Introduction : Un rendez-vous attendu avec la réalité tunisienne
En cette mi-2025, la Tunisie dresse le bilan d’une décennie d’efforts institutionnels et citoyens contre le racisme, alors que l’actualité internationale a remis la question des discriminations en Afrique du Nord au centre des débats. Entre cadres législatifs, mobilisations populaires et défis persistants, la société tunisienne cherche à évaluer la portée réelle des mesures prises, tout en s’interrogeant sur les freins qui subsistent à l’inclusion et à la reconnaissance de ses minorités, qu’elles soient d’origine subsaharienne, amazighe ou noire tunisienne.
Un arsenal juridique renforcé : avancées et limites
Depuis la promulgation de la loi n°50 sur l’élimination de toutes les formes de discrimination raciale en 2018, la Tunisie fait figure de pionnière en Afrique du Nord par sa volonté d’ancrer le principe d’égalité dans son droit. Des guichets de signalement ont été ouverts, et les premières condamnations de faits racistes sont tombées, envoyant un signal fort à la société.
Le rapport 2025 de la Ligue tunisienne des droits de l’Homme fait état d’une « progression lente mais réelle » du nombre de plaintes traitées par la justice et de la médiatisation des débats.
Pour autant, de nombreux acteurs associatifs insistent : « La loi existe, mais il faut encore former la police, l’école, la sphère de l’emploi et aller au-delà de la sanction pour atteindre la prévention. »
Entre progrès visibles et persistance des discriminations
Si certains secteurs comme les universités, la culture ou le sport ont fortement investi dans la sensibilisation, d’autres restent en retard. Les agressions verbales et physiques à l’encontre des migrants subsahariens ont parfois augmenté, notamment lors des tensions migratoires sur la côte sud. Le rapporteur spécial de l’ONU sur le racisme souligne « la corrélation forte entre climat économique, crispation politique et regain xénophobe ».
Les associations noires tunisiennes, de plus en plus présentes dans l’espace public, réclament la reconnaissance du racisme structurel : accès au logement, représentation dans la fonction publique, visibilité dans les médias sont autant de chantiers cités comme prioritaires.
La société civile en première ligne
Des campagnes comme #MonNoirEstBeau ou « Tunisie Plurielle » ont contribué à libérer la parole, brisant un tabou longtemps ignoré au Maghreb. Des ateliers de formation, des festivals afro-tunisiens et des programmes scolaires expérimentaux voient le jour dans plusieurs régions.
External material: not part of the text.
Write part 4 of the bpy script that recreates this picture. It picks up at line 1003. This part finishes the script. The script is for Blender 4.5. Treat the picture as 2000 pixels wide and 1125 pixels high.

Pour Houssem Bouguerra, coordinateur du Forum tunisien pour l’égalité,
« le défi pour 2025 n’est plus de reconnaître le problème, mais d’agir au quotidien, notamment à la campagne et dans les petites villes. »
Plusieurs ONG nationales et internationales insistent : l’accès à un accompagnement juridique gratuit pour les victimes doit devenir effectif partout sur le territoire.

Les défis politiques et économiques
L’entrée de la Tunisie dans une nouvelle phase de réformes économiques, sous supervision internationale, n’est pas sans effets pervers : la précarité, le chômage et la course aux ressources tendent à exacerber les haines, surtout envers les étrangers les plus vulnérables.
La stabilité sociale passe donc par une inclusion économique réelle : micro-crédit, protection sociale, mutualisation des ressources sur le communautaire et encouragement de l’entrepreneuriat jeunes/migrants sont parmi les pistes citées.
Dans ce contexte, la nouvelle Stratégie nationale contre le racisme (2024-2027) prévoit un budget plus conséquent pour la prévention en milieu scolaire et la formation continue des agents de l’État, mais sa mise en œuvre est surveillée de près par la société civile.
Conclusion
En 2025, la Tunisie apparaît à la croisée des chemins : figures de proue de la lutte contre le racisme sur le plan législatif côté Maghreb, elle doit désormais relever le défi de la cohésion sociale et de l’égalité de fait, afin d’incarner un modèle africain d’inclusion et de diversité, reconnu non seulement dans les textes mais dans la réalité vécue de chaque citoyen.